* [GIVEN EXERCISE] Write the data out again, exactly as given.

* [GIVEN INFORMATION]
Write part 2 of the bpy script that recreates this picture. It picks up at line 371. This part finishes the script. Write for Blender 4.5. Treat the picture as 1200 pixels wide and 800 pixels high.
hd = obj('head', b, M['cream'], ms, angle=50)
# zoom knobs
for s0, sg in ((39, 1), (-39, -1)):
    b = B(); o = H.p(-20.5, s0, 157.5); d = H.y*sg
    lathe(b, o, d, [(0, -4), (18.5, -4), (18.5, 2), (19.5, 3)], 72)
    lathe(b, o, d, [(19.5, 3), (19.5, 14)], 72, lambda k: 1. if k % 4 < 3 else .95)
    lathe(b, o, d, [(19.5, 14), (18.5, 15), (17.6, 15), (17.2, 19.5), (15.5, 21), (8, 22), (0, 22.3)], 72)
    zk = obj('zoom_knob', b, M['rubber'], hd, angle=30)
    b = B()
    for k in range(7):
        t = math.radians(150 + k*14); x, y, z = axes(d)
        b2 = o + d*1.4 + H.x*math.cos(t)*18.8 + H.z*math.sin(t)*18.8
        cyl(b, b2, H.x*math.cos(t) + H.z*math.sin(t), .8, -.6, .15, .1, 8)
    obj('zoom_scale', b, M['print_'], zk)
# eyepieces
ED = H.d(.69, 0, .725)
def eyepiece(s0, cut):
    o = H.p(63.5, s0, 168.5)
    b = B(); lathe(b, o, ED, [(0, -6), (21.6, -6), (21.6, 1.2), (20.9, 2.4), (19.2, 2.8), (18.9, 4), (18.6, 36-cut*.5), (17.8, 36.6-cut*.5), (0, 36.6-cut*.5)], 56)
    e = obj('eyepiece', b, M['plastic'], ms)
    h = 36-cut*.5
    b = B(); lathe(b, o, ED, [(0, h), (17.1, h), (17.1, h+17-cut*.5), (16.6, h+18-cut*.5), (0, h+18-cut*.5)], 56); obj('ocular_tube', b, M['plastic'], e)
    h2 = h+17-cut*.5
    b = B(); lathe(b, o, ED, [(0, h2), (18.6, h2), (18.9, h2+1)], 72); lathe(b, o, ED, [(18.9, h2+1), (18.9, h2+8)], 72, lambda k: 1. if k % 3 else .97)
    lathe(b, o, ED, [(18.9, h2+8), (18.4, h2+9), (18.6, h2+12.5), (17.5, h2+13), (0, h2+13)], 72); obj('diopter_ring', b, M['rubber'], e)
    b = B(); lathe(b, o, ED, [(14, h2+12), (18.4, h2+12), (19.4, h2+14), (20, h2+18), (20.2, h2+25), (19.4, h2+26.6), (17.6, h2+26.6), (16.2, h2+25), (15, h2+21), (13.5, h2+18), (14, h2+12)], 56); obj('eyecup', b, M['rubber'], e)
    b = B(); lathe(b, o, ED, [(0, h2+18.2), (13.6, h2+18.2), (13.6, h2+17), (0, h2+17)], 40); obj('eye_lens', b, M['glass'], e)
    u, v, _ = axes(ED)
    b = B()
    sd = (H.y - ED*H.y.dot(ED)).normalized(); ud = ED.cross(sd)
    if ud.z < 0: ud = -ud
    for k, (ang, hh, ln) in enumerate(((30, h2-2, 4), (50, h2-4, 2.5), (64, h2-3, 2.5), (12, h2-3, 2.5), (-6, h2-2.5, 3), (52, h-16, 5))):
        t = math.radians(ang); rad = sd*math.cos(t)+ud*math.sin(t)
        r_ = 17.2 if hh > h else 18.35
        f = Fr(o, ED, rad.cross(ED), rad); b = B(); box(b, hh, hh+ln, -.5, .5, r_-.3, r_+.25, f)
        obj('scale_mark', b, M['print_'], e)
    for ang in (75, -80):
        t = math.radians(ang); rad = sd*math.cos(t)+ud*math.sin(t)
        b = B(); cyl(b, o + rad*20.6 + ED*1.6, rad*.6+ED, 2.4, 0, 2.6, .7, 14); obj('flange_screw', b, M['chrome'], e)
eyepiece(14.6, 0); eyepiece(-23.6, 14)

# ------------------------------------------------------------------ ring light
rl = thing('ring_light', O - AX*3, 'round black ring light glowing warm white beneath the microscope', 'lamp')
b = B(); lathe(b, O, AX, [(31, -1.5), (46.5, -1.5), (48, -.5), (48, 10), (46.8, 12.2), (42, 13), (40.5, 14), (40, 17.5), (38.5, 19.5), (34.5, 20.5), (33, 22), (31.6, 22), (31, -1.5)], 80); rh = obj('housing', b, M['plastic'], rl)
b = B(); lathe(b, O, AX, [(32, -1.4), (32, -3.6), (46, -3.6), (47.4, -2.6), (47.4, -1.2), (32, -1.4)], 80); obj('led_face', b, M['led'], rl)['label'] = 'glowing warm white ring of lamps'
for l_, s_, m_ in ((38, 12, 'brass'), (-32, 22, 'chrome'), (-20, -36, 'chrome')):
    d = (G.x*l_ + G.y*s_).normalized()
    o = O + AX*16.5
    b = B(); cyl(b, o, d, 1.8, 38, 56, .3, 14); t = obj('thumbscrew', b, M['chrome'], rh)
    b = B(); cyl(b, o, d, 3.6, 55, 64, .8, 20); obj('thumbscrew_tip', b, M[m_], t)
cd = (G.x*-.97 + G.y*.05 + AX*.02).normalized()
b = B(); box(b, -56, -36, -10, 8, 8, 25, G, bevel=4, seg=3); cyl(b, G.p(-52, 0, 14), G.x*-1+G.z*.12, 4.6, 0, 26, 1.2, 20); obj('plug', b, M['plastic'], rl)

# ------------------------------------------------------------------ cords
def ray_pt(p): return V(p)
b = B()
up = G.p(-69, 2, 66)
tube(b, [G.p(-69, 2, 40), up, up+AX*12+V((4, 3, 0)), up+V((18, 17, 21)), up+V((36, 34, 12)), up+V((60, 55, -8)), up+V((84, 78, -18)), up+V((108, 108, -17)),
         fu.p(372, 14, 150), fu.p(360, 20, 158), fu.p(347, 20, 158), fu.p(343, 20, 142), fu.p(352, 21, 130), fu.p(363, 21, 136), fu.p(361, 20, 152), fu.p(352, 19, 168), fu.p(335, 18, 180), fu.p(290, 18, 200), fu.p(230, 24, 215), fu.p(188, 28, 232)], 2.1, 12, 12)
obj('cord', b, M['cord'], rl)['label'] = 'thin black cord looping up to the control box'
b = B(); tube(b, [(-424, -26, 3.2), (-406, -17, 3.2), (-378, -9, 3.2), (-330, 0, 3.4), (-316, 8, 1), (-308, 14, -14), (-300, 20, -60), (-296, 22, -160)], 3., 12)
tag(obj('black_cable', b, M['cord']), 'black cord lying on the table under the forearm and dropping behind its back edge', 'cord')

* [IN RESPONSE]
Write part 2 of the bpy script that recreates this picture. It picks up at line 371. This part finishes the script. Write for Blender 4.5. Treat the picture as 1200 pixels wide and 800 pixels high.
hd = obj('head', b, M['cream'], ms, angle=50)
# zoom knobs
for s0, sg in ((39, 1), (-39, -1)):
    b = B(); o = H.p(-20.5, s0, 157.5); d = H.y*sg
    lathe(b, o, d, [(0, -4), (18.5, -4), (18.5, 2), (19.5, 3)], 72)
    lathe(b, o, d, [(19.5, 3), (19.5, 14)], 72, lambda k: 1. if k % 4 < 3 else .95)
    lathe(b, o, d, [(19.5, 14), (18.5, 15), (17.6, 15), (17.2, 19.5), (15.5, 21), (8, 22), (0, 22.3)], 72)
    zk = obj('zoom_knob', b, M['rubber'], hd, angle=30)
    b = B()
    for k in range(7):
        t = math.radians(150 + k*14); x, y, z = axes(d)
        b2 = o + d*1.4 + H.x*math.cos(t)*18.8 + H.z*math.sin(t)*18.8
        cyl(b, b2, H.x*math.cos(t) + H.z*math.sin(t), .8, -.6, .15, .1, 8)
    obj('zoom_scale', b, M['print_'], zk)
# eyepieces
ED = H.d(.69, 0, .725)
def eyepiece(s0, cut):
    o = H.p(63.5, s0, 168.5)
    b = B(); lathe(b, o, ED, [(0, -6), (21.6, -6), (21.6, 1.2), (20.9, 2.4), (19.2, 2.8), (18.9, 4), (18.6, 36-cut*.5), (17.8, 36.6-cut*.5), (0, 36.6-cut*.5)], 56)
    e = obj('eyepiece', b, M['plastic'], ms)
    h = 36-cut*.5
    b = B(); lathe(b, o, ED, [(0, h), (17.1, h), (17.1, h+17-cut*.5), (16.6, h+18-cut*.5), (0, h+18-cut*.5)], 56); obj('ocular_tube', b, M['plastic'], e)
    h2 = h+17-cut*.5
    b = B(); lathe(b, o, ED, [(0, h2), (18.6, h2), (18.9, h2+1)], 72); lathe(b, o, ED, [(18.9, h2+1), (18.9, h2+8)], 72, lambda k: 1. if k % 3 else .97)
    lathe(b, o, ED, [(18.9, h2+8), (18.4, h2+9), (18.6, h2+12.5), (17.5, h2+13), (0, h2+13)], 72); obj('diopter_ring', b, M['rubber'], e)
    b = B(); lathe(b, o, ED, [(14, h2+12), (18.4, h2+12), (19.4, h2+14), (20, h2+18), (20.2, h2+25), (19.4, h2+26.6), (17.6, h2+26.6), (16.2, h2+25), (15, h2+21), (13.5, h2+18), (14, h2+12)], 56); obj('eyecup', b, M['rubber'], e)
    b = B(); lathe(b, o, ED, [(0, h2+18.2), (13.6, h2+18.2), (13.6, h2+17), (0, h2+17)], 40); obj('eye_lens', b, M['glass'], e)
    u, v, _ = axes(ED)
    b = B()
    sd = (H.y - ED*H.y.dot(ED)).normalized(); ud = ED.cross(sd)
    if ud.z < 0: ud = -ud
    for k, (ang, hh, ln) in enumerate(((30, h2-2, 4), (50, h2-4, 2.5), (64, h2-3, 2.5), (12, h2-3, 2.5), (-6, h2-2.5, 3), (52, h-16, 5))):
        t = math.radians(ang); rad = sd*math.cos(t)+ud*math.sin(t)
        r_ = 17.2 if hh > h else 18.35
        f = Fr(o, ED, rad.cross(ED), rad); b = B(); box(b, hh, hh+ln, -.5, .5, r_-.3, r_+.25, f)
        obj('scale_mark', b, M['print_'], e)
    for ang in (75, -80):
        t = math.radians(ang); rad = sd*math.cos(t)+ud*math.sin(t)
        b = B(); cyl(b, o + rad*20.6 + ED*1.6, rad*.6+ED, 2.4, 0, 2.6, .7, 14); obj('flange_screw', b, M['chrome'], e)
eyepiece(14.6, 0); eyepiece(-23.6, 14)

# ------------------------------------------------------------------ ring light
rl = thing('ring_light', O - AX*3, 'round black ring light glowing warm white beneath the microscope', 'lamp')
b = B(); lathe(b, O, AX, [(31, -1.5), (46.5, -1.5), (48, -.5), (48, 10), (46.8, 12.2), (42, 13), (40.5, 14), (40, 17.5), (38.5, 19.5), (34.5, 20.5), (33, 22), (31.6, 22), (31, -1.5)], 80); rh = obj('housing', b, M['plastic'], rl)
b = B(); lathe(b, O, AX, [(32, -1.4), (32, -3.6), (46, -3.6), (47.4, -2.6), (47.4, -1.2), (32, -1.4)], 80); obj('led_face', b, M['led'], rl)['label'] = 'glowing warm white ring of lamps'
for l_, s_, m_ in ((38, 12, 'brass'), (-32, 22, 'chrome'), (-20, -36, 'chrome')):
    d = (G.x*l_ + G.y*s_).normalized()
    o = O + AX*16.5
    b = B(); cyl(b, o, d, 1.8, 38, 56, .3, 14); t = obj('thumbscrew', b, M['chrome'], rh)
    b = B(); cyl(b, o, d, 3.6, 55, 64, .8, 20); obj('thumbscrew_tip', b, M[m_], t)
cd = (G.x*-.97 + G.y*.05 + AX*.02).normalized()
b = B(); box(b, -56, -36, -10, 8, 8, 25, G, bevel=4, seg=3); cyl(b, G.p(-52, 0, 14), G.x*-1+G.z*.12, 4.6, 0, 26, 1.2, 20); obj('plug', b, M['plastic'], rl)

# ------------------------------------------------------------------ cords
def ray_pt(p): return V(p)
b = B()
up = G.p(-69, 2, 66)
tube(b, [G.p(-69, 2, 40), up, up+AX*12+V((4, 3, 0)), up+V((18, 17, 21)), up+V((36, 34, 12)), up+V((60, 55, -8)), up+V((84, 78, -18)), up+V((108, 108, -17)),
         fu.p(372, 14, 150), fu.p(360, 20, 158), fu.p(347, 20, 158), fu.p(343, 20, 142), fu.p(352, 21, 130), fu.p(363, 21, 136), fu.p(361, 20, 152), fu.p(352, 19, 168), fu.p(335, 18, 180), fu.p(290, 18, 200), fu.p(230, 24, 215), fu.p(188, 28, 232)], 2.1, 12, 12)
obj('cord', b, M['cord'], rl)['label'] = 'thin black cord looping up to the control box'
b = B(); tube(b, [(-424, -26, 3.2), (-406, -17, 3.2), (-378, -9, 3.2), (-330, 0, 3.4), (-316, 8, 1), (-308, 14, -14), (-300, 20, -60), (-296, 22, -160)], 3., 12)
tag(obj('black_cable', b, M['cord']), 'black cord lying on the table under the forearm and dropping behind its back edge', 'cord')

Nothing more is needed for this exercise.